Wtf? Dispute over “lawn waste” gone bad. I guess it’s Kentucky. When I saw 6 ribs broken in the headline I thought he must have been hit with a rake or something. Was pleasantly surprised to find out it wasn’t over politics.
Rand seemed to be playing it down, from what I’ve read (I didn’t read the article you posted, but I’ve read a couple on the incident).
I also heard 5 ribs, not to say 6 is better or worse. 1 rib is a bitch - Dude must’ve form tackled Paul like James Harrison or some shit
I was impressed that Rand Paul actually mows his own lawn.
I’m guessing Paul has been using a leaf blower to blow all his leaves over the property line, and that guy just wasn’t going to take it anymore.
What is the libertarian stance on leaf blowers?
I can’t help but see some irony in Rand Paul ending up with broken ribs from a dispute over property lines and lawn waste…
Speaking for myself here. You could see it as akin to second hand smoke. If exposing your neighbor to loud noise is giving her tinnitus, then you’re causing harm. Rothbard thought that pollution was a violation of the Non Aggression Principle.
I should probably add. Nearly everything we do has some potential to harm innocent persons.
You can have my leaf blower when you pry it from my, uh, cold leafy hands!
This is why we dont need immigration reform. If he had a decent landscaper hed be fine
Whatever it was over the dude had a lot of rage. The force it takes to break 5-6 ribs? Not cracked, broken! Damn, that kind of rage is usually very personal.
Its all fake news… He got busted bangin his wife… Of course he has landscaper…aint nobody breakin ribs over leaves… Cmon yall stay woke
Lol it’s Kentucky… notice how much that guy looks similar? They’re all cousins. Relative humidity.
Agnostic, primarily.
The neighbour is described as a “retired physician”. Who can smash five of your ribs in. Dat TRT
And if he had a scumbag MS-13 landscaper, he’d have lit this neighbor up like a BBQ on the 4th of July. Either way, win win for Rand.

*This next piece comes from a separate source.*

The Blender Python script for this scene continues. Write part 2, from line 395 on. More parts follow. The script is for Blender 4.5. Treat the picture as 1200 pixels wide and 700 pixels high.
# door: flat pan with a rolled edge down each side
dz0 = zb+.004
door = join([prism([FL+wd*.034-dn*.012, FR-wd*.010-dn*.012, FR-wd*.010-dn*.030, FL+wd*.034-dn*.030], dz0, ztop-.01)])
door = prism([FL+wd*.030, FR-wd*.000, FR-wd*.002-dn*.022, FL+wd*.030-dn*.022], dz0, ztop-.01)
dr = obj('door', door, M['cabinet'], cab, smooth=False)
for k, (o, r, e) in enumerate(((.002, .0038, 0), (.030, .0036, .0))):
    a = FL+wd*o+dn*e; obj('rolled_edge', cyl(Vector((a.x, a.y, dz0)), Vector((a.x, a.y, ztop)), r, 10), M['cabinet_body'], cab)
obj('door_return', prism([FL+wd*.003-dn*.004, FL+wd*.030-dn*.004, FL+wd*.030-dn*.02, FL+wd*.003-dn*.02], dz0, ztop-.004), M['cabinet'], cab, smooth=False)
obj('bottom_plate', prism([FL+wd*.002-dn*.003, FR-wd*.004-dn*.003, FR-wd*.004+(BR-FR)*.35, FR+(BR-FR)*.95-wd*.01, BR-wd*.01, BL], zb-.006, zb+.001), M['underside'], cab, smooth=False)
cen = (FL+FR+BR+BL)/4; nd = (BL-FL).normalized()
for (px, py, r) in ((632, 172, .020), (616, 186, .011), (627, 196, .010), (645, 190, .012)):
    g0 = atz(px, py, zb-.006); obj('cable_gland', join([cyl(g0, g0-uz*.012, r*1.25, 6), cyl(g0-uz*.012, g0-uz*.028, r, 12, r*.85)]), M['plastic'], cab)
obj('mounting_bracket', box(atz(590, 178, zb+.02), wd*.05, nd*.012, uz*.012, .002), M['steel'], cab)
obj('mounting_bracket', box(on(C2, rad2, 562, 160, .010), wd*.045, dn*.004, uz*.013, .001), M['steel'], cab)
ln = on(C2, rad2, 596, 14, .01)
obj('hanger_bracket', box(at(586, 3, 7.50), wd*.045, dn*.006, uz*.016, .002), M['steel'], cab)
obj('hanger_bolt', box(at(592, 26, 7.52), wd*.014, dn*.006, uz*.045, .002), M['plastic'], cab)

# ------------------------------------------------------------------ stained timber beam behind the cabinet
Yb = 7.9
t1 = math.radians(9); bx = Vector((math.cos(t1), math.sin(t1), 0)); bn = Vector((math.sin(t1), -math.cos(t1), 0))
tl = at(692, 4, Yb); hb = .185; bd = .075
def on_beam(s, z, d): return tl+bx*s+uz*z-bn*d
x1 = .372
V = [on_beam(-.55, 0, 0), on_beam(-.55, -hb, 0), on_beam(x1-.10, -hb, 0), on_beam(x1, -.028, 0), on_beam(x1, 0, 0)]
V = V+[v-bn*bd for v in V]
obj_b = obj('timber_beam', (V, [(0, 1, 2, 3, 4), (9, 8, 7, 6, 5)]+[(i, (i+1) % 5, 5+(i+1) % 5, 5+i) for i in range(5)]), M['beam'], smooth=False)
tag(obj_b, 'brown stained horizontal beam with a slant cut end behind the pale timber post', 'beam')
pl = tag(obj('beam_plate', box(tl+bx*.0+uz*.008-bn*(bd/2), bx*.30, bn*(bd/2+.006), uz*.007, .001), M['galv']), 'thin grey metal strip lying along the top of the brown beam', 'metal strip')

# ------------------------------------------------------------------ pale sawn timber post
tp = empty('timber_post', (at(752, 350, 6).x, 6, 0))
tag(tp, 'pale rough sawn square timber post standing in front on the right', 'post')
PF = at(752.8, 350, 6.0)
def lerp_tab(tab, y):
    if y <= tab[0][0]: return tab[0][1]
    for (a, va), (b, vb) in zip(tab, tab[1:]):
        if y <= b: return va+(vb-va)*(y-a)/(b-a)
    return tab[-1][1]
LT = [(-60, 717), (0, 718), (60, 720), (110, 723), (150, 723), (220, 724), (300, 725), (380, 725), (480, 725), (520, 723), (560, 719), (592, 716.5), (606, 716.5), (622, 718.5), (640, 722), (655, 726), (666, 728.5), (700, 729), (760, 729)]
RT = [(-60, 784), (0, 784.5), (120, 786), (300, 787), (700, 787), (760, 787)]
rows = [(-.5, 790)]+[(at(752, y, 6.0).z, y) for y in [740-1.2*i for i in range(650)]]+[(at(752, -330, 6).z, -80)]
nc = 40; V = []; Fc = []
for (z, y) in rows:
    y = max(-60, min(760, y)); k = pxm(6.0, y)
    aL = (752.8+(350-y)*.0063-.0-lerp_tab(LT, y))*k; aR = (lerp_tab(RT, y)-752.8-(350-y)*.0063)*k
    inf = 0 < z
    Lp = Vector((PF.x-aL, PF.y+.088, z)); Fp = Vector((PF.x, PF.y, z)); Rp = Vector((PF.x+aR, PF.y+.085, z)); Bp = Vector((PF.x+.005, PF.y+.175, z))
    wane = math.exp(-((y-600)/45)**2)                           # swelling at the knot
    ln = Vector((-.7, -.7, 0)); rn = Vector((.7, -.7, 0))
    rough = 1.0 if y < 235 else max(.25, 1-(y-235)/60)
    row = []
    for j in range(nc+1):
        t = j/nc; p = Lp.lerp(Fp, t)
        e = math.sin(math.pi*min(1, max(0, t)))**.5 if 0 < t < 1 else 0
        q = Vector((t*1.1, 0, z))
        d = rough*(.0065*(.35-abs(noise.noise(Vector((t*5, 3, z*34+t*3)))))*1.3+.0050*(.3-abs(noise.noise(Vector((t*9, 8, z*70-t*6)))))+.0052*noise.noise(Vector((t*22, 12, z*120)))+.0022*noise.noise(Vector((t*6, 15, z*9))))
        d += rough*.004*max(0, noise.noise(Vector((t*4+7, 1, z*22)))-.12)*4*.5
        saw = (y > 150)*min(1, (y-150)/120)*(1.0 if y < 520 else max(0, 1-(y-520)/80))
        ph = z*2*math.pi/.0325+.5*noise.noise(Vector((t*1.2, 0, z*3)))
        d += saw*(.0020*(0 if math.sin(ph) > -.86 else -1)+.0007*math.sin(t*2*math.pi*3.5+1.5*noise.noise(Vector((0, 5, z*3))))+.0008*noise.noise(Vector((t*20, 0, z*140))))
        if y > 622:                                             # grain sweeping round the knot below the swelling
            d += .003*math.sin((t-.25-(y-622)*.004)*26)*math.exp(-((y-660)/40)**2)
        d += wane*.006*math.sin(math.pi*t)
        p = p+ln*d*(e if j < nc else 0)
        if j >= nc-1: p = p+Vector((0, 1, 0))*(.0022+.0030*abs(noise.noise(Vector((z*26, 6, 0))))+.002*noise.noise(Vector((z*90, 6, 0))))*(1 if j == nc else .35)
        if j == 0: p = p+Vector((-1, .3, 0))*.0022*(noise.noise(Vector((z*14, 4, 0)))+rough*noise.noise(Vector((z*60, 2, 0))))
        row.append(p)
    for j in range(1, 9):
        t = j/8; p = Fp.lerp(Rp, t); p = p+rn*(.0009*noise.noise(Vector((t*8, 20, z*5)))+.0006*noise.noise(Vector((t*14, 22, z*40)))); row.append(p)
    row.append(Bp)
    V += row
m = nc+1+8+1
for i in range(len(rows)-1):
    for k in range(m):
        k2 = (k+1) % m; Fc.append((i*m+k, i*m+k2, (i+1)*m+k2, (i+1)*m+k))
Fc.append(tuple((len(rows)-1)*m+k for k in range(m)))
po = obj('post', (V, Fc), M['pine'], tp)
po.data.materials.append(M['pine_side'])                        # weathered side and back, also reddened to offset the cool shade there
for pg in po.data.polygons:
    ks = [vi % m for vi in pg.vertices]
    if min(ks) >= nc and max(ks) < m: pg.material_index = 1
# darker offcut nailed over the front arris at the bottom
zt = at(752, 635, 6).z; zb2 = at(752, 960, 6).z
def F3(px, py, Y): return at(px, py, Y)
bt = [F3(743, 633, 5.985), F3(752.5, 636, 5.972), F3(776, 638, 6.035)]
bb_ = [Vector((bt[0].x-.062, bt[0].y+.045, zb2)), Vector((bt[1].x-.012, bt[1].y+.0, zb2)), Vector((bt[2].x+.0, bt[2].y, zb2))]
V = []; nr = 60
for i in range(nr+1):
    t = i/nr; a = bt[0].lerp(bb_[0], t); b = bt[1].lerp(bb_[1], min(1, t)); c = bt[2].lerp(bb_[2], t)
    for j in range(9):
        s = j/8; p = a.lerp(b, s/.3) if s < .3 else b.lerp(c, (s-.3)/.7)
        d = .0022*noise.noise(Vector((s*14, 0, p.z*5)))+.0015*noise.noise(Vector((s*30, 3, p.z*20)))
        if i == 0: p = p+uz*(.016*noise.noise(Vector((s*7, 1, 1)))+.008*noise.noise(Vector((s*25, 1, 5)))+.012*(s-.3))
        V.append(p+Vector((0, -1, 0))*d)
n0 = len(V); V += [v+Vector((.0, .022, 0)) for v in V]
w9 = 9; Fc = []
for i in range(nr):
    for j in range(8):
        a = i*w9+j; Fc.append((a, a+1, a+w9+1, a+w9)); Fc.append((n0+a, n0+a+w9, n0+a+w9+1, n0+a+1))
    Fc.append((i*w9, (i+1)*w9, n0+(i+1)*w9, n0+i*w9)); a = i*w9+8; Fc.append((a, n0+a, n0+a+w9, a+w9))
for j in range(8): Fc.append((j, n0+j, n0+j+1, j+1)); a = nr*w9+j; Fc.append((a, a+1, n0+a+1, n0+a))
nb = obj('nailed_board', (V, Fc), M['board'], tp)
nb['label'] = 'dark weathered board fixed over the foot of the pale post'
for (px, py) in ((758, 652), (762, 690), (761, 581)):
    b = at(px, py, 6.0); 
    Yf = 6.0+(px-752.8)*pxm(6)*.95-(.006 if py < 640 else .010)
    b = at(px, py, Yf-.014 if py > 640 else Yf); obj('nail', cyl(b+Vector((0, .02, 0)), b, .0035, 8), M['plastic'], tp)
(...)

Physicians are just all-around badasses.
“very regrettable dispute” didn’t have anything to do with politics. Boucher is a registered Democrat.
Gotta throw that last part in there tho… Muh narrative.
“It was a very regrettable dispute between two neighbors over a matter that most people would regard as trivial.
I feel like this statement isn’t going to help your client’s case Mr Baker.
“Yeah, the vast majority of people on the planet would be mildly irritated by the “cause” of this situation, but my client is so special he had to break ribs to get his point across”
and that these two gentlemen can get back to being neighbors as quickly as possible
As long as “soon as possible” means AFTER dude does a bid, sure.
…
Nothing about this story makes me believe it wasn’t politics based, nothing.
It would look rather small if Paul came out and said “my Democrat neighbor assaulted me! Whaah, whaah!”
Especially after we’ve got Rep congressmen being shot just a few months ago. Trump voters dying all over the place and legislators getting assaulted… “Resist!” Kidding of course. Just crazy times.
Agreed, but…
I always get so angry I tackle my neighbors and break their ribs.
…
My most immediate neighbor is a straight loon. Love the guy, but he’s nuts (harmlessly cool type of nuts) and we have very unclearly marked boundary lines. I’m on 9 acres so his dog and goat fences don’t bother me, but I’m 99% sure one is on my property. Dude also loves to shoot fireworks at stupid times on random days…
His rabbit likes to escape and hang out in front of my garage so I walk around the corner and load my pants because in the dark at first it looks like a skunk, and runs for me. (This damn thing loves me and my house for some reason.)
Would it not be reasonable to tackle him and break his ribs?
Better yet pay this boucher guy to do it for you. He’s obviously effective.
lmao. I think my neighbor is a marine.
He seems a textbook case of someone that is without question the most mild mannered person on the outside, very friendly and calm, but can totally flip a switch and put you in a grave with his bare hands if need be.
He’d whoop this dudes ass broken ribs or not, and I’d enjoy every second of the show.